The true answer to your question unfortunately involves some bits of advanced calculus. Small signal models are derived from a first-order multi-variable Taylor expansion of the true non-linear equations describing the actual circuit behavior. This process is called circuit linearization.
Let's consider a very simple example with only one independent variable. Assume you have a non-linear V-I relationship for a two-terminal component that can be expressed in some mathematical way, for example \$i = i(v) \$, where \$i(v)\$ represents the math relationship (a function). Regular (i.e. one-dimension) Taylor expansion of that relation around an arbitrary point \$V_0\$, gives:
$$
i
= i(V_0) + \dfrac{di}{dv}\bigg|_{V_0} \cdot (v-V_0) + R
= i(V_0) + \dfrac{di}{dv}\bigg|_{V_0} \cdot \Delta v + R
$$
where \$R\$ is an error term which depends on all the higher powers of \$\Delta v = v - V_0\$.

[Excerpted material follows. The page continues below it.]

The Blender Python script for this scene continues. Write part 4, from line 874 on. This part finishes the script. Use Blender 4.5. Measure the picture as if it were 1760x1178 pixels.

The linearization consists in neglecting the higher order terms (R) and describe the component with the linearized equation:
$$
i
= i(V_0) + \dfrac{di}{dv}\bigg|_{V_0} \cdot \Delta v
$$
This is useful, i.e. gives small errors, only if the variations are small (for a given definition of small). That's where the small signal hypothesis is used.
Keep well in mind that the linearization is done around a point, i.e. around some arbitrarily chosen value of the independent variable V (that would be your quiescent point, in practice, i.e. your DC component). As you can see, the Taylor expansion requires to compute the derivative of \$i\$ and compute it at the same quiescent point \$V_0\$, giving rise to what in EE term is a differential circuit parameter \$\frac{di}{dv}\big|_{V_0}\$. Let's call it \$g\$ (it is a conductance and it is differential, so the lowercase g). Moreover, \$g\$ depends on the specific quiescent point chosen, so if we are really picky we should write \$g(V_0)\$.
Note, also, that \$i(V_0)\$ is the quiescent current, i.e. the current corresponding to the quiescent voltage. Hence we can call it simply \$I_0\$. Then we can rewrite the above linearized equation like this:
$$
i = I_0 + g \cdot \Delta v
\qquad\Leftrightarrow\qquad
i - I_0 = g \cdot \Delta v
\qquad\Leftrightarrow\qquad
\Delta i = g \cdot \Delta v
$$
where I defined \$\Delta i = i - I_0\$.
This latter equation describes how variations in the current relate to the corresponding variations in the voltage across the component. It is a simple linear relationships, where DC components are "embedded" in the variations and in the computation of the differential parameter g. If you translate this equation in a circuit element you'll find a simple resistor with a conductance g.
To answer your question directly: there is no trace of DC components in the linearized (i.e. small signals) equation, that's why they don't appear in the circuit.
The same procedure can be carried out with components with more terminals, but this requires handling more quantities and the Taylor expansion becomes unwieldy (it is multi-variable and partial derivatives pop out). The concept is the same, though.
Small signal models are nothing more than the circuit equivalent of the differential parameters obtained by linearizing the multi-variable non-linear model (equations) of the components you're dealing with.
To summarize:
- You choose a quiescent point (DC operating point): that's \$V_0\$
- You compute the dependent quantities at DC (DC analysis): you find \$I_0\$
- You linearize your circuit around that point using the DC OP data: you find \$g\$
- You solve the circuit for small variations (aka AC analysis) using only the differential (i.e. small-signal) model \$g\$.
Your analysis is wrong.
Small signal models consist in a linearization of the non-linear equations describing a certain device (as a transistor or a diode). Of course, it makes sense only if such device is non-linear, i.e. described by a set of non-linear equations.
It is called small-signal analysis (and the models are called small-signal models) because they are only accurate if the signals you're considering have "small" amplitude (as the linear approximation of a non-linear equation can be used to make accurate calculations only if you consider quantities nearby the point around which your analysis is centered). Read about Taylor series for further info.
The reason for the linearization of a non-linear equation: the second is a lot harder to handle and/or to solve.
The equation you wrote for the capacitor and the inductor are already linear, i.e. there's no need for linearization.
Best Answer
In small signal-analysis, the behavior of a non-linear device is approximated as linear about a DC operating point (Quiescent point). Basically we put in a small 'wiggle' signal that doesn't change things to much from the DC level. With a linear model we can apply the principle of superposition.
That is, the total response of the system can be viewed as the sum of the responses to each source individually. In your left picture there are two sources, a signal input from the left, and what is usually a DC power supply at the top. In the right hand picture, this source is simply being zeroed so the response to the input signal can be more easily determined. Therefore it is replaced by a short circuit to ground.
The actual behavior of the circuit is then this response, plus the response to the DC source alone.